DESCRIPTION OF THE TASK -> Please output the records below in full, exactly as given, but without the images.
>> Begin
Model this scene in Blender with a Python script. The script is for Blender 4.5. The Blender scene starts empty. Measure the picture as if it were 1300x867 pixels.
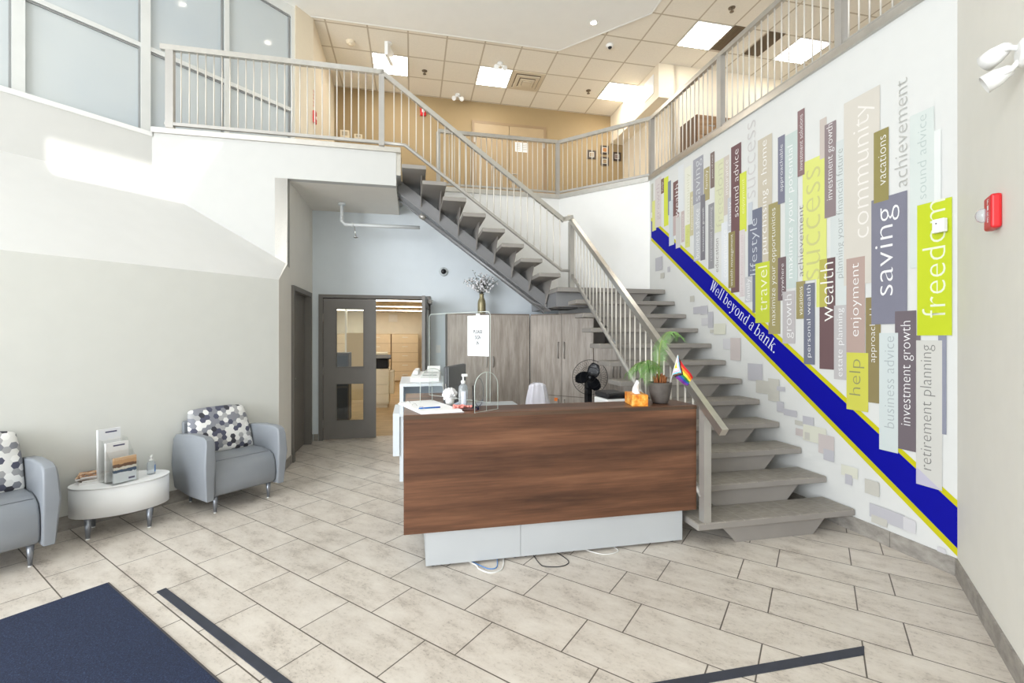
import bpy, bmesh, math, random
from mathutils import Vector, Matrix, noise

random.seed(7)
SC = bpy.context.scene
COL = SC.collection

# ------------------------------------------------------------------ camera
F, X0, Y0, EYE = 581.5, 648.0, 428.5, 1.55
cam_d = bpy.data.cameras.new('camera')
cam = bpy.data.objects.new('camera', cam_d)
COL.objects.link(cam)
cam.location = (0, 0, EYE)
cam.rotation_euler = (math.pi / 2, 0, 0)
cam_d.sensor_width = 36.0
cam_d.lens = F / 1300 * 36.0
cam_d.shift_x = (650 - X0) / 1300
cam_d.shift_y = (Y0 - 433.5) / 1300
cam_d.clip_start = 0.05
SC.camera = cam

# ------------------------------------------------------------------ world, sun, exposure
SC.view_settings.view_transform = 'Standard'
SC.view_settings.look = 'None'
SC.view_settings.gamma = 1.0
SC.view_settings.use_curve_mapping = False
SC.view_settings.exposure = 0.14
W = bpy.data.worlds.new('sky')
SC.world = W
W.use_nodes = True
W.node_tree.nodes['Background'].inputs[0].default_value = (0.90, 0.95, 1.0, 1)
W.node_tree.nodes['Background'].inputs[1].default_value = 1.5

AM = math.radians(12.15)      # frame A: mural wall, stair, desk
AB = math.radians(-34.0)      # frame B: left wall, tiles, right wall
CA = Vector((2.9016, 2.9737, 0))
CB = Vector((-3.216, 4.222, 0))
MA = Matrix.Translation(CA) @ Matrix.Rotation(AM, 4, 'Z')
MBm = Matrix.Translation(CB) @ Matrix.Rotation(AB, 4, 'Z')
MR = Matrix.Translation(CA) @ Matrix.Rotation(AB, 4, 'Z')   # right wall: local y runs along it
DESK_O = Vector((-0.5657, 3.06, 0))
MD = Matrix.Translation(DESK_O) @ Matrix.Rotation(AM, 4, 'Z')
CEIL = 6.37
UPZ = 3.90


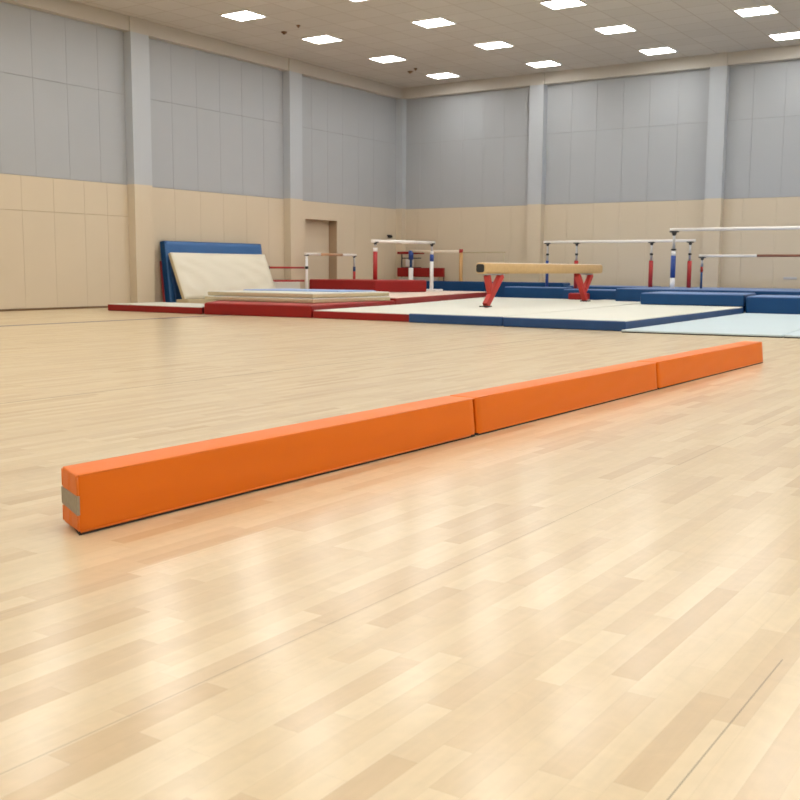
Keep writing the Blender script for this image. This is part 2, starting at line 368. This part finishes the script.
>> End
ANSWER IN FULL ->
Model this scene in Blender with a Python script. The script is for Blender 4.5. The Blender scene starts empty. Measure the picture as if it were 1300x867 pixels.
import bpy, bmesh, math, random
from mathutils import Vector, Matrix, noise

random.seed(7)
SC = bpy.context.scene
COL = SC.collection

# ------------------------------------------------------------------ camera
F, X0, Y0, EYE = 581.5, 648.0, 428.5, 1.55
cam_d = bpy.data.cameras.new('camera')
cam = bpy.data.objects.new('camera', cam_d)
COL.objects.link(cam)
cam.location = (0, 0, EYE)
cam.rotation_euler = (math.pi / 2, 0, 0)
cam_d.sensor_width = 36.0
cam_d.lens = F / 1300 * 36.0
cam_d.shift_x = (650 - X0) / 1300
cam_d.shift_y = (Y0 - 433.5) / 1300
cam_d.clip_start = 0.05
SC.camera = cam

# ------------------------------------------------------------------ world, sun, exposure
SC.view_settings.view_transform = 'Standard'
SC.view_settings.look = 'None'
SC.view_settings.gamma = 1.0
SC.view_settings.use_curve_mapping = False
SC.view_settings.exposure = 0.14
W = bpy.data.worlds.new('sky')
SC.world = W
W.use_nodes = True
W.node_tree.nodes['Background'].inputs[0].default_value = (0.90, 0.95, 1.0, 1)
W.node_tree.nodes['Background'].inputs[1].default_value = 1.5

AM = math.radians(12.15)      # frame A: mural wall, stair, desk
AB = math.radians(-34.0)      # frame B: left wall, tiles, right wall
CA = Vector((2.9016, 2.9737, 0))
CB = Vector((-3.216, 4.222, 0))
MA = Matrix.Translation(CA) @ Matrix.Rotation(AM, 4, 'Z')
MBm = Matrix.Translation(CB) @ Matrix.Rotation(AB, 4, 'Z')
MR = Matrix.Translation(CA) @ Matrix.Rotation(AB, 4, 'Z')   # right wall: local y runs along it
DESK_O = Vector((-0.5657, 3.06, 0))
MD = Matrix.Translation(DESK_O) @ Matrix.Rotation(AM, 4, 'Z')
CEIL = 6.37
UPZ = 3.90


Keep writing the Blender script for this image. This is part 2, starting at line 368. This part finishes the script.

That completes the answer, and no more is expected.